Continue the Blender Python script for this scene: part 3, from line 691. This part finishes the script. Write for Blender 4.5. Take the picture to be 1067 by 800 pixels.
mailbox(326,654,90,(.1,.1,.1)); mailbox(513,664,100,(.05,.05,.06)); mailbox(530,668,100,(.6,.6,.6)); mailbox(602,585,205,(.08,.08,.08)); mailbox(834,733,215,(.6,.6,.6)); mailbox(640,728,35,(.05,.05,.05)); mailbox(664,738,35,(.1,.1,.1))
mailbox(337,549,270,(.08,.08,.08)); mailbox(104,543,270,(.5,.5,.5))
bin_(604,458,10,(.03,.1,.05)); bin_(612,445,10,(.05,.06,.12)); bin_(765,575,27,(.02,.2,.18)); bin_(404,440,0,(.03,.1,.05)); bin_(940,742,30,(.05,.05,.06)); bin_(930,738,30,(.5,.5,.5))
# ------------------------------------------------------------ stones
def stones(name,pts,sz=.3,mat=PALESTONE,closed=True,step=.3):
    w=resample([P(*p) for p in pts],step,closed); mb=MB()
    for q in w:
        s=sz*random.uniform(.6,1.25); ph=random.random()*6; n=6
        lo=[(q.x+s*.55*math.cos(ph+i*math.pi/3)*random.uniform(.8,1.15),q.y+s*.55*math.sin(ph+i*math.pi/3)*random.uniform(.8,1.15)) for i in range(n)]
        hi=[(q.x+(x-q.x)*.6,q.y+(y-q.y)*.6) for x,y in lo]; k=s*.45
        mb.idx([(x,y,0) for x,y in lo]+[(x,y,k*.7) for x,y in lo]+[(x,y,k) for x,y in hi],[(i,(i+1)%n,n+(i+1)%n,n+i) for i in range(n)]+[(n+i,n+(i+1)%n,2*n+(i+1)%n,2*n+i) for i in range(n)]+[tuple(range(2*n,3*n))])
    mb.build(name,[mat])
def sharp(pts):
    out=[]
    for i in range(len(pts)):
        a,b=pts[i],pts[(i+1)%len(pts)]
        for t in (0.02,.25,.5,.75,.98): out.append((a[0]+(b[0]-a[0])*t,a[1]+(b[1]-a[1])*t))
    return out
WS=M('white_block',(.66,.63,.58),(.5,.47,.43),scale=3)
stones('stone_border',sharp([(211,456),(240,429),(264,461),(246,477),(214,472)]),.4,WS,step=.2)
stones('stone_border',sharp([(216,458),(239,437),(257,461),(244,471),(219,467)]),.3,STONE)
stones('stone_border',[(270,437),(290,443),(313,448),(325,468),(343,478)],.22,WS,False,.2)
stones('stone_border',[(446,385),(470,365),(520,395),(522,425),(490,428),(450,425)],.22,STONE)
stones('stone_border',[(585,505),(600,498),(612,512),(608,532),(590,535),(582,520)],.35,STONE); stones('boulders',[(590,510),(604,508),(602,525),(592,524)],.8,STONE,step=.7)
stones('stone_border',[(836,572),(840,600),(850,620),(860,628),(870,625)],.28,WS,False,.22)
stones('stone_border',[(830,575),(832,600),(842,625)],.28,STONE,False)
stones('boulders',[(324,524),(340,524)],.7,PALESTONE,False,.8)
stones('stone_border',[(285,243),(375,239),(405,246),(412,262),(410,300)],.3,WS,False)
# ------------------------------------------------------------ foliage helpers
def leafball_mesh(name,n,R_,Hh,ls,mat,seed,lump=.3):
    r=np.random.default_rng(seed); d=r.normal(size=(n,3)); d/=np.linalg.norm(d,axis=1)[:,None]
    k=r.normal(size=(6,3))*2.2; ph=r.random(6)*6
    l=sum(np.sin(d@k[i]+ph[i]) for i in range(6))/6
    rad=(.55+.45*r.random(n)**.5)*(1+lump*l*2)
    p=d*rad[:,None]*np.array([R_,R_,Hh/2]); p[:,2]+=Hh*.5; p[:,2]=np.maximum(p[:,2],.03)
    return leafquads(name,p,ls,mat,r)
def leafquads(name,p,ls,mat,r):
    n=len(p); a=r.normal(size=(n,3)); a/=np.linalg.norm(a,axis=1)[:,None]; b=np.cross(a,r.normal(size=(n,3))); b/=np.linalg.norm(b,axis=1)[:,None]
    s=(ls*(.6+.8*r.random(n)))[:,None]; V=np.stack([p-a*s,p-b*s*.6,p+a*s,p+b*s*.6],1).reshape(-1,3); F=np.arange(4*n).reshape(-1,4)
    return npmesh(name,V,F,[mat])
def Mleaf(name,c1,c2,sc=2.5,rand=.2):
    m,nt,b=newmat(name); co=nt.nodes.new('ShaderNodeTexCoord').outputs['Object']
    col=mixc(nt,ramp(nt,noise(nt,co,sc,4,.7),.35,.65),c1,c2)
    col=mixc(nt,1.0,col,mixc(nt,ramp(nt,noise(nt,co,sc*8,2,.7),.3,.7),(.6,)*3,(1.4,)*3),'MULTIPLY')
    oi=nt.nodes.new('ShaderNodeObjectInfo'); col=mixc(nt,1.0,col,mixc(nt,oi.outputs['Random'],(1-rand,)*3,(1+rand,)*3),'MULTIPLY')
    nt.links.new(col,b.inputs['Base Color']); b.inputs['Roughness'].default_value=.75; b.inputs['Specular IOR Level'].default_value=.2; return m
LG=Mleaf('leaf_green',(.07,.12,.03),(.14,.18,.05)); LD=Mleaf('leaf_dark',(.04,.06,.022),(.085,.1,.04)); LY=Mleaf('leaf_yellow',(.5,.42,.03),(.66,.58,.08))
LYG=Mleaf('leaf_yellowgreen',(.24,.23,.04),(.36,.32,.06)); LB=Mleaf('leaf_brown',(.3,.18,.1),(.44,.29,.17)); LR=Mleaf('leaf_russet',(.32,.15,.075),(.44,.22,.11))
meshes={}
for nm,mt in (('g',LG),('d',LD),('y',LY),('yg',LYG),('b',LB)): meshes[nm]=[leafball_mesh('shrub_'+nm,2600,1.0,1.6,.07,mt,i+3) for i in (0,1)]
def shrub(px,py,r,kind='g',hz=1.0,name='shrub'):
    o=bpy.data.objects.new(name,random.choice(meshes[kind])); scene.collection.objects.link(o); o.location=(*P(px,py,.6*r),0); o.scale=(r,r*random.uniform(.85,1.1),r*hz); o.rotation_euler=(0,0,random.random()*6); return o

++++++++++

Using the data above, return each line exactly as written.

- **Solution to this problem**:
Continue the Blender Python script for this scene: part 3, from line 691. This part finishes the script. Write for Blender 4.5. Take the picture to be 1067 by 800 pixels.
mailbox(326,654,90,(.1,.1,.1)); mailbox(513,664,100,(.05,.05,.06)); mailbox(530,668,100,(.6,.6,.6)); mailbox(602,585,205,(.08,.08,.08)); mailbox(834,733,215,(.6,.6,.6)); mailbox(640,728,35,(.05,.05,.05)); mailbox(664,738,35,(.1,.1,.1))
mailbox(337,549,270,(.08,.08,.08)); mailbox(104,543,270,(.5,.5,.5))
bin_(604,458,10,(.03,.1,.05)); bin_(612,445,10,(.05,.06,.12)); bin_(765,575,27,(.02,.2,.18)); bin_(404,440,0,(.03,.1,.05)); bin_(940,742,30,(.05,.05,.06)); bin_(930,738,30,(.5,.5,.5))
# ------------------------------------------------------------ stones
def stones(name,pts,sz=.3,mat=PALESTONE,closed=True,step=.3):
    w=resample([P(*p) for p in pts],step,closed); mb=MB()
    for q in w:
        s=sz*random.uniform(.6,1.25); ph=random.random()*6; n=6
        lo=[(q.x+s*.55*math.cos(ph+i*math.pi/3)*random.uniform(.8,1.15),q.y+s*.55*math.sin(ph+i*math.pi/3)*random.uniform(.8,1.15)) for i in range(n)]
        hi=[(q.x+(x-q.x)*.6,q.y+(y-q.y)*.6) for x,y in lo]; k=s*.45
        mb.idx([(x,y,0) for x,y in lo]+[(x,y,k*.7) for x,y in lo]+[(x,y,k) for x,y in hi],[(i,(i+1)%n,n+(i+1)%n,n+i) for i in range(n)]+[(n+i,n+(i+1)%n,2*n+(i+1)%n,2*n+i) for i in range(n)]+[tuple(range(2*n,3*n))])
    mb.build(name,[mat])
def sharp(pts):
    out=[]
    for i in range(len(pts)):
        a,b=pts[i],pts[(i+1)%len(pts)]
        for t in (0.02,.25,.5,.75,.98): out.append((a[0]+(b[0]-a[0])*t,a[1]+(b[1]-a[1])*t))
    return out
WS=M('white_block',(.66,.63,.58),(.5,.47,.43),scale=3)
stones('stone_border',sharp([(211,456),(240,429),(264,461),(246,477),(214,472)]),.4,WS,step=.2)
stones('stone_border',sharp([(216,458),(239,437),(257,461),(244,471),(219,467)]),.3,STONE)
stones('stone_border',[(270,437),(290,443),(313,448),(325,468),(343,478)],.22,WS,False,.2)
stones('stone_border',[(446,385),(470,365),(520,395),(522,425),(490,428),(450,425)],.22,STONE)
stones('stone_border',[(585,505),(600,498),(612,512),(608,532),(590,535),(582,520)],.35,STONE); stones('boulders',[(590,510),(604,508),(602,525),(592,524)],.8,STONE,step=.7)
stones('stone_border',[(836,572),(840,600),(850,620),(860,628),(870,625)],.28,WS,False,.22)
stones('stone_border',[(830,575),(832,600),(842,625)],.28,STONE,False)
stones('boulders',[(324,524),(340,524)],.7,PALESTONE,False,.8)
stones('stone_border',[(285,243),(375,239),(405,246),(412,262),(410,300)],.3,WS,False)
# ------------------------------------------------------------ foliage helpers
def leafball_mesh(name,n,R_,Hh,ls,mat,seed,lump=.3):
    r=np.random.default_rng(seed); d=r.normal(size=(n,3)); d/=np.linalg.norm(d,axis=1)[:,None]
    k=r.normal(size=(6,3))*2.2; ph=r.random(6)*6
    l=sum(np.sin(d@k[i]+ph[i]) for i in range(6))/6
    rad=(.55+.45*r.random(n)**.5)*(1+lump*l*2)
    p=d*rad[:,None]*np.array([R_,R_,Hh/2]); p[:,2]+=Hh*.5; p[:,2]=np.maximum(p[:,2],.03)
    return leafquads(name,p,ls,mat,r)
def leafquads(name,p,ls,mat,r):
    n=len(p); a=r.normal(size=(n,3)); a/=np.linalg.norm(a,axis=1)[:,None]; b=np.cross(a,r.normal(size=(n,3))); b/=np.linalg.norm(b,axis=1)[:,None]
    s=(ls*(.6+.8*r.random(n)))[:,None]; V=np.stack([p-a*s,p-b*s*.6,p+a*s,p+b*s*.6],1).reshape(-1,3); F=np.arange(4*n).reshape(-1,4)
    return npmesh(name,V,F,[mat])
def Mleaf(name,c1,c2,sc=2.5,rand=.2):
    m,nt,b=newmat(name); co=nt.nodes.new('ShaderNodeTexCoord').outputs['Object']
    col=mixc(nt,ramp(nt,noise(nt,co,sc,4,.7),.35,.65),c1,c2)
    col=mixc(nt,1.0,col,mixc(nt,ramp(nt,noise(nt,co,sc*8,2,.7),.3,.7),(.6,)*3,(1.4,)*3),'MULTIPLY')
    oi=nt.nodes.new('ShaderNodeObjectInfo'); col=mixc(nt,1.0,col,mixc(nt,oi.outputs['Random'],(1-rand,)*3,(1+rand,)*3),'MULTIPLY')
    nt.links.new(col,b.inputs['Base Color']); b.inputs['Roughness'].default_value=.75; b.inputs['Specular IOR Level'].default_value=.2; return m
LG=Mleaf('leaf_green',(.07,.12,.03),(.14,.18,.05)); LD=Mleaf('leaf_dark',(.04,.06,.022),(.085,.1,.04)); LY=Mleaf('leaf_yellow',(.5,.42,.03),(.66,.58,.08))
LYG=Mleaf('leaf_yellowgreen',(.24,.23,.04),(.36,.32,.06)); LB=Mleaf('leaf_brown',(.3,.18,.1),(.44,.29,.17)); LR=Mleaf('leaf_russet',(.32,.15,.075),(.44,.22,.11))
meshes={}
for nm,mt in (('g',LG),('d',LD),('y',LY),('yg',LYG),('b',LB)): meshes[nm]=[leafball_mesh('shrub_'+nm,2600,1.0,1.6,.07,mt,i+3) for i in (0,1)]
def shrub(px,py,r,kind='g',hz=1.0,name='shrub'):
    o=bpy.data.objects.new(name,random.choice(meshes[kind])); scene.collection.objects.link(o); o.location=(*P(px,py,.6*r),0); o.scale=(r,r*random.uniform(.85,1.1),r*hz); o.rotation_euler=(0,0,random.random()*6); return o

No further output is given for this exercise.